**DATASET EXCERPTS**
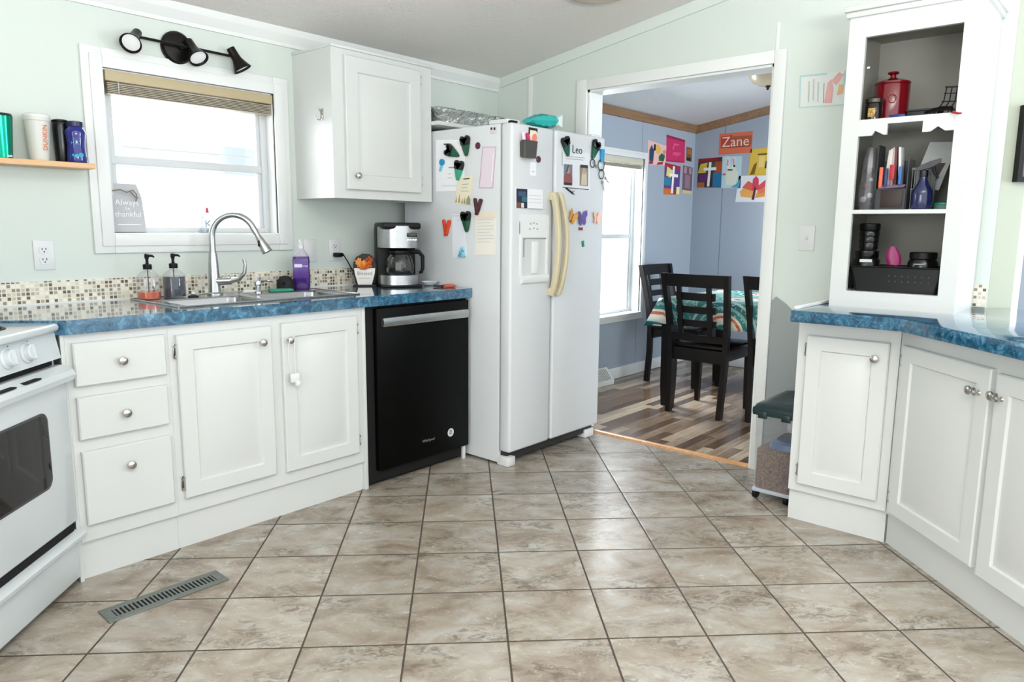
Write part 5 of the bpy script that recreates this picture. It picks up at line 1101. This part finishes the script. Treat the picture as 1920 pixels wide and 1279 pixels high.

---

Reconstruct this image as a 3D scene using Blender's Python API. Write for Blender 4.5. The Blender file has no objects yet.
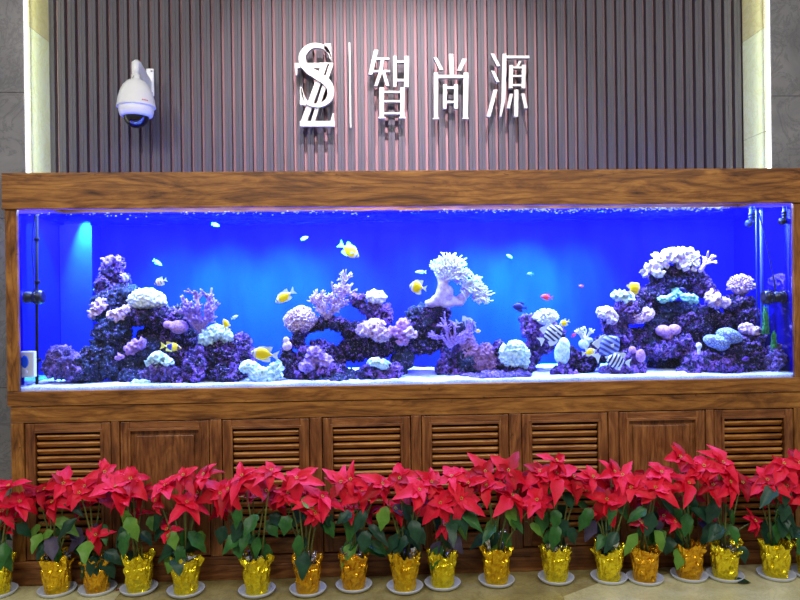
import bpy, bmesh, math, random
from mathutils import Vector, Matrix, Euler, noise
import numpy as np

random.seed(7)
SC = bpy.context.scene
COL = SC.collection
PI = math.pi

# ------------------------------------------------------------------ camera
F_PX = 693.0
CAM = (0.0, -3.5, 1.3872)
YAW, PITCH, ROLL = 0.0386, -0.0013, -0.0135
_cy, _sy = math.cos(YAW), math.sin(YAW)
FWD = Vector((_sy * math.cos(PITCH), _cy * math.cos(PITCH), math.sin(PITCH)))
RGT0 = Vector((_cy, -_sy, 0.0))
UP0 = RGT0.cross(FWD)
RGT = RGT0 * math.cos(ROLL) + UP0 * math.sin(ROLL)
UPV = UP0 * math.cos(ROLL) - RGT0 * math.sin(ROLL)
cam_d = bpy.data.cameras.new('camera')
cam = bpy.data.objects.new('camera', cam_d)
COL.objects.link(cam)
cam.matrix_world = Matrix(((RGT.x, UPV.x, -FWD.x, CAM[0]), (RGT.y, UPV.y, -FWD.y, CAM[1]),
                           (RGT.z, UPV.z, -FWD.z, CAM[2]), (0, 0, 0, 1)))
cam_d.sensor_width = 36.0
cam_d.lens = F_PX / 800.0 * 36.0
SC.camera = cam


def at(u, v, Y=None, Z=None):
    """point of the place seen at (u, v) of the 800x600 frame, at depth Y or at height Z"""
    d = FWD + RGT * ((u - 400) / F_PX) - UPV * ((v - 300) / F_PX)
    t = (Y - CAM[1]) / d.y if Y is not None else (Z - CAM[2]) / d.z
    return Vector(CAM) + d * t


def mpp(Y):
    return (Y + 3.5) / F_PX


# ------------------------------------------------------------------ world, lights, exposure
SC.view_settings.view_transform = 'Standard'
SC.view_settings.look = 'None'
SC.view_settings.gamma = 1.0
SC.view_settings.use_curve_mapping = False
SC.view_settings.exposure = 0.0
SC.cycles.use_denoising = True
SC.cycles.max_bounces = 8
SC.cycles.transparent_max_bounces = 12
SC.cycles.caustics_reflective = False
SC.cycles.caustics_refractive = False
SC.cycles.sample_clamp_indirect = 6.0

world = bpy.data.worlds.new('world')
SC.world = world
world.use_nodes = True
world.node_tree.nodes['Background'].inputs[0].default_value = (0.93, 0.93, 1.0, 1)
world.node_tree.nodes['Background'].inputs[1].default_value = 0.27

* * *

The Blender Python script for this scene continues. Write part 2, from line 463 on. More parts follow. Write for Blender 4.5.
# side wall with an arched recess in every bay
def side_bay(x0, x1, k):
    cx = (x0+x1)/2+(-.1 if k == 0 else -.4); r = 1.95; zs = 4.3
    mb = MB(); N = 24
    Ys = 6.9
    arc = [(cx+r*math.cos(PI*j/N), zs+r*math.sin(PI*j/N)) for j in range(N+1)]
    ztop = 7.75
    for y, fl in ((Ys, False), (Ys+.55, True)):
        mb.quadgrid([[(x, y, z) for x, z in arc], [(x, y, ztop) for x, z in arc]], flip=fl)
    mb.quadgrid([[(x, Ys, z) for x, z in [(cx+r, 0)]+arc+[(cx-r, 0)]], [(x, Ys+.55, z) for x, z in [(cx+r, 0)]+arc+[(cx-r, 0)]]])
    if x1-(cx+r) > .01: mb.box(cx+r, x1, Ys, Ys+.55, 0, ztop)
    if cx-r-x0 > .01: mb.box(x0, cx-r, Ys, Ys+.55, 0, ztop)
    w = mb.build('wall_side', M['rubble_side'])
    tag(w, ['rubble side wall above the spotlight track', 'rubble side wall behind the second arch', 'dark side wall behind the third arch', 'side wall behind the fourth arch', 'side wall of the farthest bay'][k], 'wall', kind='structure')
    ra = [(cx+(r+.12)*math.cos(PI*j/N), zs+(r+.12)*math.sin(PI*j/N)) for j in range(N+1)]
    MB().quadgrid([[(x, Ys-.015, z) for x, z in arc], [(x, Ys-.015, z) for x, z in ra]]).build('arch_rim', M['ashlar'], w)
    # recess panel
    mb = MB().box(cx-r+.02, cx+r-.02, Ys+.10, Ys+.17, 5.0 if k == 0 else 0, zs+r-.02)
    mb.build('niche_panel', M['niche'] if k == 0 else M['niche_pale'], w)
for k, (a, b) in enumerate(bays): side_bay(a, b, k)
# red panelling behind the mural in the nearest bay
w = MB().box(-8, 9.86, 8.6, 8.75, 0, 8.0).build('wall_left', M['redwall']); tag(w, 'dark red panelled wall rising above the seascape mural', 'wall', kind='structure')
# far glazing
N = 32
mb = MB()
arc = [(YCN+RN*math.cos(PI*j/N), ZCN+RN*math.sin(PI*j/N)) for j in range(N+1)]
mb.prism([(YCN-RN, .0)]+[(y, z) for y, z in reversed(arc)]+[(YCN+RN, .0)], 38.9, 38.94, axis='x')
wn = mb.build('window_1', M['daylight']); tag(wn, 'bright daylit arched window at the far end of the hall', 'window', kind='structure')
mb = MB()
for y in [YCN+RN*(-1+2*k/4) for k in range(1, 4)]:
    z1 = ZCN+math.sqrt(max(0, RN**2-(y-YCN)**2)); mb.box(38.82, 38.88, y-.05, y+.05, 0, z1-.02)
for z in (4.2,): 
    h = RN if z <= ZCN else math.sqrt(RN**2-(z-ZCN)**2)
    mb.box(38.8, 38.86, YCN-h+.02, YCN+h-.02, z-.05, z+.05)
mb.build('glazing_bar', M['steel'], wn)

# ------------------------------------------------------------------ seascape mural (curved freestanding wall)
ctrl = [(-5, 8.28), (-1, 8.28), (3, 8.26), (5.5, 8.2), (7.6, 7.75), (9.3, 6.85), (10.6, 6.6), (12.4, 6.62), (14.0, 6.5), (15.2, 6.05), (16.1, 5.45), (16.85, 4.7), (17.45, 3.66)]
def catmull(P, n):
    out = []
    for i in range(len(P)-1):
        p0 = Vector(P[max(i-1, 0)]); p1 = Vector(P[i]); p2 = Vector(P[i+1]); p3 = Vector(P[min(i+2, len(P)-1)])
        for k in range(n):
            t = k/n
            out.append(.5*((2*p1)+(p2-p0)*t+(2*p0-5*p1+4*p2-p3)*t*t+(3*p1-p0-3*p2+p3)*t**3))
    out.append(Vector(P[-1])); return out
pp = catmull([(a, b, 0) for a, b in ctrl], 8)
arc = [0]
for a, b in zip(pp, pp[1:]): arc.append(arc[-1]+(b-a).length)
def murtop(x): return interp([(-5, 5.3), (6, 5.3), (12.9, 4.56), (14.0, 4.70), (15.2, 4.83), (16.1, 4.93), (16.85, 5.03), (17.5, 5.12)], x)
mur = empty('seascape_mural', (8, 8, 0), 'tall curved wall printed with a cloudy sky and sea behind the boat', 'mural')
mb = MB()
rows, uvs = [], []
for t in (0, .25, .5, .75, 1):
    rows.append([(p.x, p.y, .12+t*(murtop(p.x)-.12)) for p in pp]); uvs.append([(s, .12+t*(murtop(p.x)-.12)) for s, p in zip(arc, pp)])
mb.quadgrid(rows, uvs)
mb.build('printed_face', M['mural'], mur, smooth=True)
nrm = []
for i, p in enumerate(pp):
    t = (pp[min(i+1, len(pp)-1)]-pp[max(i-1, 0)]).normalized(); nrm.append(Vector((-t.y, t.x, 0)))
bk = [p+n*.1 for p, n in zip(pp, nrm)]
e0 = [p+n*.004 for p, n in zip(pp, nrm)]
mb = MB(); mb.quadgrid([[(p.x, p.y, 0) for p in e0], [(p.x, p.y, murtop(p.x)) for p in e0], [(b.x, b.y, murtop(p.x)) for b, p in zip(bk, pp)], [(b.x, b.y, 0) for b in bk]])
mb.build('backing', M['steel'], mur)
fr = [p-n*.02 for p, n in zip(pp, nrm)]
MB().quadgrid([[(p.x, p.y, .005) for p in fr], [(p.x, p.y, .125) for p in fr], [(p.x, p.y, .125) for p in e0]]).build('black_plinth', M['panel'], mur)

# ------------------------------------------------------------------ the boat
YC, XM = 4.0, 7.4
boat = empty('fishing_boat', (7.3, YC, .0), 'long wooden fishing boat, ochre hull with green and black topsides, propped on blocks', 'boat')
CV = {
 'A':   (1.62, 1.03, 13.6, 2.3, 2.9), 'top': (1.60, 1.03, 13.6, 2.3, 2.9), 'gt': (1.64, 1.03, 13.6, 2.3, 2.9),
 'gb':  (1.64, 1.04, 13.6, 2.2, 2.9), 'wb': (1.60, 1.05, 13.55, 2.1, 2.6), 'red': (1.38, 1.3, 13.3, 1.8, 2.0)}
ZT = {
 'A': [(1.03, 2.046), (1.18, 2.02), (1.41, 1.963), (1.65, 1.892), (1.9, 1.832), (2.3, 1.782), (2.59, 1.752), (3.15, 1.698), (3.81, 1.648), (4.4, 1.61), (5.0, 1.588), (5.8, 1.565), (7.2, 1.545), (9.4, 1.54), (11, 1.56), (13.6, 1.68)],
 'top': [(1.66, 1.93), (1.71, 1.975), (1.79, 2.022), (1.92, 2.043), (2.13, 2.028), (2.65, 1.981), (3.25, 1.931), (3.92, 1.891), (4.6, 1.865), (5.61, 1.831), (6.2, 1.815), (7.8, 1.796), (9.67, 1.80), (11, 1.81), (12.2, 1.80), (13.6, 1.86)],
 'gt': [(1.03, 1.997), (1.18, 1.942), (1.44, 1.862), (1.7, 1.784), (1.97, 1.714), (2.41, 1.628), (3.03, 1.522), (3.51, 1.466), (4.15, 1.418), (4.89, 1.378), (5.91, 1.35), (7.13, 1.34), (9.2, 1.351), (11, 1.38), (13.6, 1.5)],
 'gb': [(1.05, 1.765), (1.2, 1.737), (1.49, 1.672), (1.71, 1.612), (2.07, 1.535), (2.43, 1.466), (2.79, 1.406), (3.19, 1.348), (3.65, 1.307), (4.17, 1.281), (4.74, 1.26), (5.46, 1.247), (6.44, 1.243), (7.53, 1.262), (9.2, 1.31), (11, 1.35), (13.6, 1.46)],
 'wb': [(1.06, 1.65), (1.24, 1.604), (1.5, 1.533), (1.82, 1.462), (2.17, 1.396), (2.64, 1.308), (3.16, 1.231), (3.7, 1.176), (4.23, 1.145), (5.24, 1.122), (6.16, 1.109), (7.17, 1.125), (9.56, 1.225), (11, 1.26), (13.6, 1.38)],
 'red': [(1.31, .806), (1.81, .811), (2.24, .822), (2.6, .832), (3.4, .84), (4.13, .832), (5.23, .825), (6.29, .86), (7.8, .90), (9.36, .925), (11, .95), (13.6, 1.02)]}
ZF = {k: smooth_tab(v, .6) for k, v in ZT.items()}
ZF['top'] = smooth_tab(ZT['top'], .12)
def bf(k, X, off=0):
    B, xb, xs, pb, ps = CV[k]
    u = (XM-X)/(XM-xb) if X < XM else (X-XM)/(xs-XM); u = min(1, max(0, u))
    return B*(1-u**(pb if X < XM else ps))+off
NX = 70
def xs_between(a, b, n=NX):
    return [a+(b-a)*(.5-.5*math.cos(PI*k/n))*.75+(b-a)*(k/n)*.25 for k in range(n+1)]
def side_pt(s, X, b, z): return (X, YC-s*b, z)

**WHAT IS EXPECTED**
Reproduce exactly, and only, the lines from the one containing "Reconstruct this image" through the one containing "PI = math.pi", including both; leave out any pictures.

**RESULT**
Reconstruct this image as a 3D scene using Blender's Python API. Write for Blender 4.5. The Blender file has no objects yet.
import bpy, bmesh, math, random
from mathutils import Vector, Matrix, Euler, noise
import numpy as np

random.seed(7)
SC = bpy.context.scene
COL = SC.collection
PI = math.pi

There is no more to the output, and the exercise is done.